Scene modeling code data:
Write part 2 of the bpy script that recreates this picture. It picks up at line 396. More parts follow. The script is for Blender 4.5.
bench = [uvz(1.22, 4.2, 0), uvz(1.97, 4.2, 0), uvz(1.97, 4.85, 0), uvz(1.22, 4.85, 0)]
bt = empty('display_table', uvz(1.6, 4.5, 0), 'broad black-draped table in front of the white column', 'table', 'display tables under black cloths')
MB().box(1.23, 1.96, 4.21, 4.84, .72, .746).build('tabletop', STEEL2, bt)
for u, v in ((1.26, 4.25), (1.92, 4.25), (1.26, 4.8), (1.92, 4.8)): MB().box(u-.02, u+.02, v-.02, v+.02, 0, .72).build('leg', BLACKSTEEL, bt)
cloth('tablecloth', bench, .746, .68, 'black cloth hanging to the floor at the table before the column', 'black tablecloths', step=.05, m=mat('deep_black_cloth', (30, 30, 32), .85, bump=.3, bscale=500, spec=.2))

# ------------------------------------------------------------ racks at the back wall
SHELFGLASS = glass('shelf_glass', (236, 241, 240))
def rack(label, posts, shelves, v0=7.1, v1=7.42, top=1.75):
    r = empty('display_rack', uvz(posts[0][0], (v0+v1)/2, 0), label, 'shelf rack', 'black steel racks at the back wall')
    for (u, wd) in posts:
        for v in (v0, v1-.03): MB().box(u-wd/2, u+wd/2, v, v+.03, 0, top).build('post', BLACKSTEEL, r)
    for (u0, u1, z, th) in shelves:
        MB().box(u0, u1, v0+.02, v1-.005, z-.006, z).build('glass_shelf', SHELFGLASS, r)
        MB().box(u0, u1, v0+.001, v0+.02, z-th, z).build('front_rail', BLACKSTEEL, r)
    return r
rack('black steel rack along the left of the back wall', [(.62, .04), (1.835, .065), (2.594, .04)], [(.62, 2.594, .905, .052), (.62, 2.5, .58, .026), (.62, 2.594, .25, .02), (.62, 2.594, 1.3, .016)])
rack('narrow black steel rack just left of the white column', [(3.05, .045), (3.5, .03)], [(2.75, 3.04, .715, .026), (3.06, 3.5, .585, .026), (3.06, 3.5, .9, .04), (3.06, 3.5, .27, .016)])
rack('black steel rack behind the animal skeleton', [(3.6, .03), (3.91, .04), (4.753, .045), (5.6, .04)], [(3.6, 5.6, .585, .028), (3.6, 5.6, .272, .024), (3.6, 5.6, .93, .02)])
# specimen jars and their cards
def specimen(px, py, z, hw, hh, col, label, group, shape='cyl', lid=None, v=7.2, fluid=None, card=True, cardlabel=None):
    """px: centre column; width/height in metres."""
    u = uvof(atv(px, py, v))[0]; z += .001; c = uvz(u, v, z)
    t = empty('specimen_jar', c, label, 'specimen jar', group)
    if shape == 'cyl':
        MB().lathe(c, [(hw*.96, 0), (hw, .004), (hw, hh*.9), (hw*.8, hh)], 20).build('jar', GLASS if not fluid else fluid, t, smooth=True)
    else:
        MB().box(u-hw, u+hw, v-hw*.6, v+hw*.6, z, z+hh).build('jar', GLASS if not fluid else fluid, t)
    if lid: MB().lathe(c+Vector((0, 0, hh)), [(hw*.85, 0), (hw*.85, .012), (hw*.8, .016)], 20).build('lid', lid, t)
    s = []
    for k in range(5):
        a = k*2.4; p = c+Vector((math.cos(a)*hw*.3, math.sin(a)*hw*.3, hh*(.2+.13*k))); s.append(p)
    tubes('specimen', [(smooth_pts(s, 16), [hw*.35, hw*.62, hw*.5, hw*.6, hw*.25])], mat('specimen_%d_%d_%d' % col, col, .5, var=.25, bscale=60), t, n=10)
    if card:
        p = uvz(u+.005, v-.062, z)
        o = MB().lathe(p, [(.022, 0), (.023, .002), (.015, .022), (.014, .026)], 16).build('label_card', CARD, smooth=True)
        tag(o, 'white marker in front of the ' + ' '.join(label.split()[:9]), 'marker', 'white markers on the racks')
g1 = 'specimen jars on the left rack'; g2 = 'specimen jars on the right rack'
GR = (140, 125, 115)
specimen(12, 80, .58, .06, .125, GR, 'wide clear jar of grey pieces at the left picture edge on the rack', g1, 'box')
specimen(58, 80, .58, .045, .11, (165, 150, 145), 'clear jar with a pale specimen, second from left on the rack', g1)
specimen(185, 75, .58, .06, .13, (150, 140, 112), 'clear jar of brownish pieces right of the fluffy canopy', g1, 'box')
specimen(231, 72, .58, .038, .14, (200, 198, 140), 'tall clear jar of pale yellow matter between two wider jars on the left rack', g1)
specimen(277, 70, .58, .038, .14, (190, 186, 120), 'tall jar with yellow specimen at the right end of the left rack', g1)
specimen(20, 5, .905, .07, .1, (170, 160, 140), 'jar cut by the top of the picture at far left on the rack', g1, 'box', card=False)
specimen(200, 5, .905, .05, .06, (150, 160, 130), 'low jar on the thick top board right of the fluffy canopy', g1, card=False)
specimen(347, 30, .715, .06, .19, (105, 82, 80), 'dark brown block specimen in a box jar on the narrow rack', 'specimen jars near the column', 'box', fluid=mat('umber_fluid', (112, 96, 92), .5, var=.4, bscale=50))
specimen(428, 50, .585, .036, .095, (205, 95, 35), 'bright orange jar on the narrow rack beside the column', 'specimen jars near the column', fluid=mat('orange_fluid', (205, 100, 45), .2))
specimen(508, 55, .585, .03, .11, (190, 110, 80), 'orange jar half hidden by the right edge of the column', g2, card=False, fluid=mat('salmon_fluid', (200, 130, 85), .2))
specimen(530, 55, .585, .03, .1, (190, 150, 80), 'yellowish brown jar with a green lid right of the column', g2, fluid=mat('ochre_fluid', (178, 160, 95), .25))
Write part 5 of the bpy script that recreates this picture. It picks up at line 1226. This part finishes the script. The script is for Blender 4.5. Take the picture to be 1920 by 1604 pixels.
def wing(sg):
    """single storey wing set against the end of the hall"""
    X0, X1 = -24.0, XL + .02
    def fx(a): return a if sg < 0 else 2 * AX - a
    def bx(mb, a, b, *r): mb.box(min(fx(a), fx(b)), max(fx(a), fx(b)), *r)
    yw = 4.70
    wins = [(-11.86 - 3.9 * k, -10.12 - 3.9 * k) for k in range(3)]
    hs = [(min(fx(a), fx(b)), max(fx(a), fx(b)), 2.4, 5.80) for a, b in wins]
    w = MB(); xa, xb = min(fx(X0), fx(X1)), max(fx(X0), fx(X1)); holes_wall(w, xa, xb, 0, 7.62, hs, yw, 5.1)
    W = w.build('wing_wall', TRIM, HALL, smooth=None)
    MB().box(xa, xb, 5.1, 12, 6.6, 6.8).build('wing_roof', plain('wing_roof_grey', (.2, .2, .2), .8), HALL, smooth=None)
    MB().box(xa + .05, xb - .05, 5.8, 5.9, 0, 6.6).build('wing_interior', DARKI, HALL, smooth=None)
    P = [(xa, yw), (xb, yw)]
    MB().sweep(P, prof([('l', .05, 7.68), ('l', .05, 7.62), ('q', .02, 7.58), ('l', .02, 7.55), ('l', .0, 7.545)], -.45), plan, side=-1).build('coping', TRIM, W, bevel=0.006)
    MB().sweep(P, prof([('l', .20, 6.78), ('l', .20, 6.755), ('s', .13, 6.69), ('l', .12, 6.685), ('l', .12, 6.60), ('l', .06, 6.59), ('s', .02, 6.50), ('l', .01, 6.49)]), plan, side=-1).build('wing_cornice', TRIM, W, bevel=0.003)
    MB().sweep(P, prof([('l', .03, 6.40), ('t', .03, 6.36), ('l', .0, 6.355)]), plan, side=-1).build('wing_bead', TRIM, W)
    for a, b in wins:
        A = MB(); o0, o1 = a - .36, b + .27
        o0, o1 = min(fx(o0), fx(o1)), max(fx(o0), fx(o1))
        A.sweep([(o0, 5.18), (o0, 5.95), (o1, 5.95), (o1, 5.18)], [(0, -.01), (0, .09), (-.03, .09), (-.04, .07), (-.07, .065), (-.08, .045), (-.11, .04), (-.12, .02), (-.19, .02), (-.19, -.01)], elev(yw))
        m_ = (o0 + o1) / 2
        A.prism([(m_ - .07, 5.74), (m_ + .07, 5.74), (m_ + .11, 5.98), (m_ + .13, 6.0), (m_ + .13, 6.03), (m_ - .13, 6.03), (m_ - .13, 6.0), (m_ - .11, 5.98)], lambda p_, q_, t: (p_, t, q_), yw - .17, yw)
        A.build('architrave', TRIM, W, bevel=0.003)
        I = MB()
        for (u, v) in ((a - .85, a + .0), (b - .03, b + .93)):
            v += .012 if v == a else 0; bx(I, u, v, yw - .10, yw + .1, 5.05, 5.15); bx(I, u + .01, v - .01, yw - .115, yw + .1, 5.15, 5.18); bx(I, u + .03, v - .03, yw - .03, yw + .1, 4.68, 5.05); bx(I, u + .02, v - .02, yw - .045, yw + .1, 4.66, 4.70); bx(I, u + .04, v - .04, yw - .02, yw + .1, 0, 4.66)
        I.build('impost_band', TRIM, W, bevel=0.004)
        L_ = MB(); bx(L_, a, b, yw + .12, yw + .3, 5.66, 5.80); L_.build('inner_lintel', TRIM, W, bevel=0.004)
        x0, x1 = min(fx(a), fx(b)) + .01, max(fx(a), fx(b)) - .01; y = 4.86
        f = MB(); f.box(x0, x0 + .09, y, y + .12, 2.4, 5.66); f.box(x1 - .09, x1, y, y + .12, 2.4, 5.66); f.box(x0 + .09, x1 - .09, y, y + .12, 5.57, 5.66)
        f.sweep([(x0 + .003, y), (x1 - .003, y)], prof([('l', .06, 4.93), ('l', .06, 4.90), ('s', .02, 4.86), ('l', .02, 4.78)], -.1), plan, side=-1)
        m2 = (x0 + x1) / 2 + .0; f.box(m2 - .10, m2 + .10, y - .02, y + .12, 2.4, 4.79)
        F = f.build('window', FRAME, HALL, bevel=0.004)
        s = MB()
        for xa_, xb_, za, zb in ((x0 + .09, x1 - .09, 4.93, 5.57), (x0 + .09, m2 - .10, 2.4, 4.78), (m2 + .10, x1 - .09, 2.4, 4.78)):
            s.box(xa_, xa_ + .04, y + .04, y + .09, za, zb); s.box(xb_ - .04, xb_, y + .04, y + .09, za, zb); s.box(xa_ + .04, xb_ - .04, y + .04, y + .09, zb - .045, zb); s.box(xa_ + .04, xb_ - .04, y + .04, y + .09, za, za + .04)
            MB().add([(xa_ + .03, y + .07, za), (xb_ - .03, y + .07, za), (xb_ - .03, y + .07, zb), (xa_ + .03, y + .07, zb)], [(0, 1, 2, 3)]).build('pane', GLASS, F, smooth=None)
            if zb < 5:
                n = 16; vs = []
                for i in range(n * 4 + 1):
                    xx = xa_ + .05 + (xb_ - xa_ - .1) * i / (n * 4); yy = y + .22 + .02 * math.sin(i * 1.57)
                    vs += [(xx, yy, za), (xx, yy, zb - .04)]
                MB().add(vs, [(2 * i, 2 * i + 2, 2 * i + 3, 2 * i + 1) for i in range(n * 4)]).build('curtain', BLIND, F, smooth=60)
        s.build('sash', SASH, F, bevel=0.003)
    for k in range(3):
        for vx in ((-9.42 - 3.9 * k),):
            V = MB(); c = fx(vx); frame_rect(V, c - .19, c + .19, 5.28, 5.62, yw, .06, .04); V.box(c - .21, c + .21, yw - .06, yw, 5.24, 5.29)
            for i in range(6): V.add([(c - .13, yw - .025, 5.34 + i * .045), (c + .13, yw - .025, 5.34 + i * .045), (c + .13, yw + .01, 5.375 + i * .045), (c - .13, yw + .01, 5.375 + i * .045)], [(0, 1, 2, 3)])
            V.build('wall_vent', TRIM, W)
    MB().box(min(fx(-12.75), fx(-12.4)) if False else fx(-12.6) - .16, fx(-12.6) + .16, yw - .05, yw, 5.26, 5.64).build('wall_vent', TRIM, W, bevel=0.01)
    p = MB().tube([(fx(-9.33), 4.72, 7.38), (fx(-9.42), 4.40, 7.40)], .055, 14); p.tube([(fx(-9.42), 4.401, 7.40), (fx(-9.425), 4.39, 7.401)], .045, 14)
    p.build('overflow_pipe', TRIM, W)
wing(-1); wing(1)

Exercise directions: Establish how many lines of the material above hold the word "picks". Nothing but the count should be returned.

Output: 2